- [Exercise instructions]:
Pictures are not part of the copy. Retype the lines from the first one through the line that contains "deflector(1, 6)".

==== Given data ====

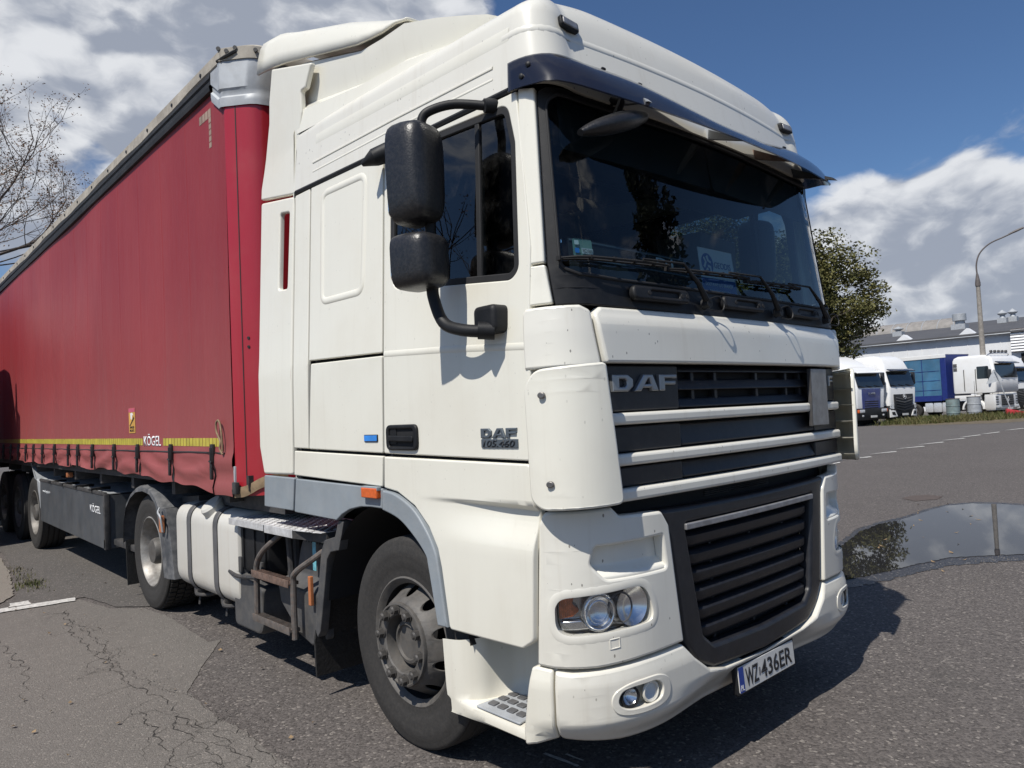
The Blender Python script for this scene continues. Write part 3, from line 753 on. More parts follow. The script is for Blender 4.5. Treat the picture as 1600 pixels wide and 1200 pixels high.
# ---- air deflectors at the corners
def deflector(m, swing):
    sub = bmesh.new()
    poly = fillet([(m * a, b) for a, b in [(1.072, 1.770), (1.022, 1.226), (1.31, 1.214), (1.362, 1.25), (1.372, 1.69), (1.32, 1.752)]], [.09, .09, .08, .06, .10, .08] if swing else [.02, .03, .08, .06, .10, .08])
    def mp(s, z, d):
        off = 0.052 - 0.018 * sstep(1.20, 1.37, abs(s))
        P = front_pt(s, z) + plan_normal(PS, PU, PV, s) * (off - d)
        if abs(s) > 1.39: P.x = m * (P.x * m + 0.02 * 0); 
        return P
    add_panel(sub, poly, mp, 0.020, 0.009, 0.05)
    if swing:
        for k in range(6):
            z = 1.255 + 0.096 * k
            rib = bmesh.new()
            pr = None
            for j in range(9):
                s = m * lerp(1.05 + (0.035 if k in (0, 5) else 0.0), 1.36, j / 8)
                a = sub.verts.new(mp(s, z, 0.012)); b = sub.verts.new(mp(s, z, 0.085)); a2 = sub.verts.new(mp(s, z + 0.006, 0.012)); b2 = sub.verts.new(mp(s, z + 0.006, 0.085))
                if pr:
                    sub.faces.new((pr[0], pr[1], b, a)); sub.faces.new((pr[2], pr[3], b2, a2)); sub.faces.new((pr[1], b, b2, pr[3]))
                pr = (a, b, a2, b2)
            rib.free()
        piv = Vector((m * 1.262, 0.45, 0)); R = Matrix.Rotation(radians(swing), 4, 'Z')
        for v in sub.verts: v.co = R @ (v.co - piv) + piv + Vector((0, -0.005, 0))
    o = from_bm('air_deflector', sub, white, T)
    if not swing:
        for q in DEF_BOLTS:
            bm = bmesh.new()
            add_panel(bm, circle(q[0], q[1], 0.013, 14), lambda s, z, d: front_pt(s, z) + plan_normal(PS, PU, PV, s) * (0.056 - d), 0.01, 0.004, 0.1, grid=False)
            from_bm('deflector_bolt', bm, bolt_metal, o)
DEF_BOLTS = [(-1.289, 1.653), (-1.273, 1.316)]
deflector(-1, 0)
deflector(1, 6)

# ---- lower front body
pocket = fillet([(1.121, 0.990), (1.100, 1.058), (0.76, 1.066), (0.742, 0.930), (1.06, 0.930)], [.03, .02, .01, .02, .05])
lens = [(1.266, .844), (1.25, .864), (1.14, .874), (.977, .884), (.90, .879), (.864, .842), (.839, .774), (.85, .745), (.945, .737), (1.1, .728), (1.195, .724), (1.239, .730), (1.262, .759), (1.268, .802)]
def closed_spline(P, n=5):
    out = []; N = len(P)
    for i in range(N):
        p0, p1, p2, p3 = (Vector(P[(i + k - 1) % N]) for k in range(4))
        for k in range(n):
            t = k / n
            out.append(tuple(0.5 * ((2 * p1) + (p2 - p0) * t + (2 * p0 - 5 * p1 + 4 * p2 - p3) * t * t + (3 * p1 - p0 - 3 * p2 + p3) * t ** 3)))
    return out
lens = closed_spline([(1.266, .80), (1.262, .835), (1.235, .862), (1.17, .870), (1.06, .877), (.95, .884), (.895, .878), (.865, .848), (.842, .785), (.850, .748), (.89, .738), (1.0, .732), (1.12, .727), (1.20, .725), (1.243, .735), (1.263, .762)], 4)
def bowl(mapf, cx, cz, r, depth, mat, parent, name='reflector', n=28):
    bm = bmesh.new(); prev = None
    for j in range(9):
        t = j / 8; rr = r * t; dd = depth * (1 - t * t)
        cur = [bm.verts.new(mapf(cx + rr * cos(2 * pi * k / n), cz + rr * sin(2 * pi * k / n), dd)) for k in range(n)] if j else [bm.verts.new(mapf(cx, cz, dd))]
        if prev:
            for k in range(n):
                if len(prev) == 1: bm.faces.new((prev[0], cur[k], cur[(k + 1) % n]))
                else: bm.faces.new((prev[k], cur[k], cur[(k + 1) % n], prev[(k + 1) % n]))
        prev = cur
    return from_bm(name, bm, mat, parent, 60)
for m in (-1, 1):
    def M(P): return [(m * a, b) for a, b in P]
    body = fillet(M([(1.352, 0.604), (1.318, 1.15), (1.295, 1.20), (1.02, 1.205), (0.985, 1.170), (0.755, 1.163), (0.712, 1.10), (0.655, 0.612), (0.90, 0.608), (1.11, 0.596), (1.28, 0.597)]), [.01, .05, .03, .01, .02, .03, .03, .01, .02, .02, .02])
    panel('lower_panel', body, lower, white_front, T, 0.05, 0.012, 0.05, holes=[offset2(ccw(M(lens)), -0.007), M(pocket)])
    panel('pocket_floor', offset2(ccw(M(pocket)), -0.008), lambda s, z, d: lower(s, z, d + 0.052 - 0.045 * sstep(0.98, 0.935, z)), white_front, T, 0.005, 0, 0.03)
    # bezel lip round the lamp
    ring = offset2(ccw(M(lens)), -0.019)
    strip('lamp_bezel', ring + [ring[0]], lambda s, z, d: lower(s, z, d + 0.001), 0.034, 0.002, white_front, T)
    h = panel('headlight', offset2(ccw(M(lens)), -0.012), lambda s, z, d: lower(s, z, d + 0.075), lamp_inner, T, 0.01, 0, 0.1)
    panel('lens_cover', offset2(ccw(M(lens)), -0.006), lambda s, z, d: lower(s, z, d + 0.016), lamp_glass, h, 0.003, 0.002, 0.05)
    bowl(lambda s, z, d: lower(s, z, d + 0.024), m * 0.928, 0.808, 0.079, 0.045, chrome, h)
    strip('reflector_ring', [(m * 0.985 + 0.0 + 0.058 * cos(2 * pi * k / 24), 0.806 + 0.060 * sin(2 * pi * k / 24)) for k in range(25)], lambda s, z, d: lower(s, z, d + 0.034), 0.008, 0.006, strap_grey, h)
    bowl(lambda s, z, d: lower(s, z, d + 0.030), m * 1.085, 0.800, 0.075, 0.037, chrome, h)
    strip('projector_ring', [(m * 1.085 + 0.064 * cos(2 * pi * k / 28), 0.800 + 0.064 * sin(2 * pi * k / 28)) for k in range(29)], lambda s, z, d: lower(s, z, d + 0.030), 0.010, 0.008, chrome, h)
    bowl(lambda s, z, d: lower(s, z, 0.030 - d), m * 1.085, 0.800, 0.040, 0.026, lamp_glass, h, 'projector_lens')
    strip('projector_trim', [(m * 1.085 + 0.044 * cos(2 * pi * k / 28), 0.800 + 0.044 * sin(2 * pi * k / 28)) for k in range(29)], lambda s, z, d: lower(s, z, d + 0.036), 0.008, 0.005, chrome, h)
    inner_l = offset2(ccw(M(lens)), 0.004)
    clip = [p for p in inner_l if abs(p[0]) > 1.12]
    panel('indicator_bulb_cup', fillet(M([(1.264, 0.775), (1.262, 0.842), (1.24, 0.862), (1.19, 0.866), (1.20, 0.835), (1.165, 0.81), (1.20, 0.785)]), 0.01), lambda s, z, d: lower(s, z, d + 0.046), indicator_orange, h, 0.02, 0.004, 0.04)
    panel('side_reflector_cup', fillet(M([(1.255, 0.732), (1.262, 0.765), (1.16, 0.770), (1.12, 0.735)]), 0.006), lambda s, z, d: lower(s, z, d + 0.046), chrome, h, 0.02, 0.004, 0.04)
    bm = bmesh.new()
    for k in range(15):                      # fine moulded ribs in the lens
        ss = 1.128 + 0.0092 * k
        zlo = 0.735; zhi = 0.862 if k < 13 else 0.85
        add_strip(bm, [(m * ss, lerp(zlo, zhi, q / 4)) for q in range(5)], lambda s, z, d: lower(s, z, d + 0.030), 0.006, 0.003, 2)
    tag(from_bm('lens_ribs', bm, lamp_glass, h), kind='stuff')
    # tow-eye cover
    tc = [(-1.057, 0.699), (-1.016, 0.703), (-1.015, 0.667), (-1.056, 0.663)]
    tc = [(m * abs(a), b) for a, b in tc]
    strip('tow_cover', tc + [tc[0]], lower, 0.006, 0.0025, white_front, T, 0.02)

# lower grille: frame, slats, strip
gf = fillet([(-0.765, 1.166), (-0.715, 1.10), (-0.635, 0.60), (-0.56, 0.50), (-0.44, 0.445), (0, 0.425), (0.44, 0.445), (0.56, 0.50), (0.635, 0.60), (0.715, 1.10), (0.765, 1.166), (0.6, 1.160), (0, 1.155), (-0.6, 1.160)], 0.03)
gh = fillet([(-0.590, 1.090), (-0.50, 0.60), (-0.43, 0.545), (0, 0.532), (0.43, 0.545), (0.50, 0.60), (0.590, 1.090)], [.02, .04, .04, 0, .04, .04, .02])
def gmap(s, z, d): return lower(s, z, d + 0.012 + 0.045 * sstep(0.62, 0.43, z) * 0 )
panel('lower_grille_frame', gf, gmap, grille_black, T, 0.06, 0.018, 0.06, holes=[gh])
panel('lower_grille_back', [(-0.62, 0.5), (0.62, 0.5), (0.62, 1.12), (-0.62, 1.12)], lambda s, z, d: lower(s, z, d + 0.11), matt_black, T, 0.01, 0, 0.3)
panel('silver_strip', fillet([(-0.596, 1.062), (0.580, 1.062), (0.580, 1.088), (-0.596, 1.088)], 0.004), lambda s, z, d: lower(s, z, d + 0.002), silver_strip, T, 0.02, 0.004, 0.1)
for k in range(6):
    z0 = 0.980 - 0.081 * k; hw = interp(z0, [0.54, 1.09], [0.475, 0.575])
    bm = bmesh.new(); prev = None
    for i in range(33):
        s = lerp(-hw, hw, i / 32)
        prof = [(-0.008, 0.085), (-0.006, 0.050), (0.014, 0.030), (0.046, 0.028), (0.058, 0.045), (0.062, 0.09)]
        ends = 0.012 * (1 if i in (0, 32) else 0)
        cur = [bm.verts.new(lower(s, z0 + a, b + ends)) for a, b in prof]
        if prev:
            for j in range(len(prof) - 1): bm.faces.new((prev[j], cur[j], cur[j + 1], prev[j + 1]))
        else: bm.faces.new(cur)
        prev = cur
    bm.faces.new(prev)
    from_bm('grille_slat', bm, grille_black, T, 50)
for s0 in (-0.34, 0.0, 0.34):
    panel('grille_web', [(s0, 0.54), (s0 + 0.02, 0.54), (s0 + 0.02, 1.07), (s0, 1.07)], lambda s, z, d: lower(s, z, d + 0.075), grille_black, T, 0.02, 0.002, 0.2)
# dark gap between the grilles with the cooler matrix behind
panel('cooler_core', [(-1.0, 1.0), (1.0, 1.0), (1.0, 1.26), (-1.0, 1.26)], lambda s, z, d: front(s, z, d + 0.13), matt_black, T, 0.02, 0, 0.2)
for k in range(7):
    panel('cooler_fin', [(-0.28, 1.165 + 0.009 * k), (0.32, 1.165 + 0.009 * k), (0.32, 1.168 + 0.009 * k), (-0.28, 1.168 + 0.009 * k)], lambda s, z, d: front(s, z, d + 0.12), chassis_grey, T, 0.01, 0, 0.3, grid=False)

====

- [Task solution]:
The Blender Python script for this scene continues. Write part 3, from line 753 on. More parts follow. The script is for Blender 4.5. Treat the picture as 1600 pixels wide and 1200 pixels high.
# ---- air deflectors at the corners
def deflector(m, swing):
    sub = bmesh.new()
    poly = fillet([(m * a, b) for a, b in [(1.072, 1.770), (1.022, 1.226), (1.31, 1.214), (1.362, 1.25), (1.372, 1.69), (1.32, 1.752)]], [.09, .09, .08, .06, .10, .08] if swing else [.02, .03, .08, .06, .10, .08])
    def mp(s, z, d):
        off = 0.052 - 0.018 * sstep(1.20, 1.37, abs(s))
        P = front_pt(s, z) + plan_normal(PS, PU, PV, s) * (off - d)
        if abs(s) > 1.39: P.x = m * (P.x * m + 0.02 * 0); 
        return P
    add_panel(sub, poly, mp, 0.020, 0.009, 0.05)
    if swing:
        for k in range(6):
            z = 1.255 + 0.096 * k
            rib = bmesh.new()
            pr = None
            for j in range(9):
                s = m * lerp(1.05 + (0.035 if k in (0, 5) else 0.0), 1.36, j / 8)
                a = sub.verts.new(mp(s, z, 0.012)); b = sub.verts.new(mp(s, z, 0.085)); a2 = sub.verts.new(mp(s, z + 0.006, 0.012)); b2 = sub.verts.new(mp(s, z + 0.006, 0.085))
                if pr:
                    sub.faces.new((pr[0], pr[1], b, a)); sub.faces.new((pr[2], pr[3], b2, a2)); sub.faces.new((pr[1], b, b2, pr[3]))
                pr = (a, b, a2, b2)
            rib.free()
        piv = Vector((m * 1.262, 0.45, 0)); R = Matrix.Rotation(radians(swing), 4, 'Z')
        for v in sub.verts: v.co = R @ (v.co - piv) + piv + Vector((0, -0.005, 0))
    o = from_bm('air_deflector', sub, white, T)
    if not swing:
        for q in DEF_BOLTS:
            bm = bmesh.new()
            add_panel(bm, circle(q[0], q[1], 0.013, 14), lambda s, z, d: front_pt(s, z) + plan_normal(PS, PU, PV, s) * (0.056 - d), 0.01, 0.004, 0.1, grid=False)
            from_bm('deflector_bolt', bm, bolt_metal, o)
DEF_BOLTS = [(-1.289, 1.653), (-1.273, 1.316)]
deflector(-1, 0)
deflector(1, 6)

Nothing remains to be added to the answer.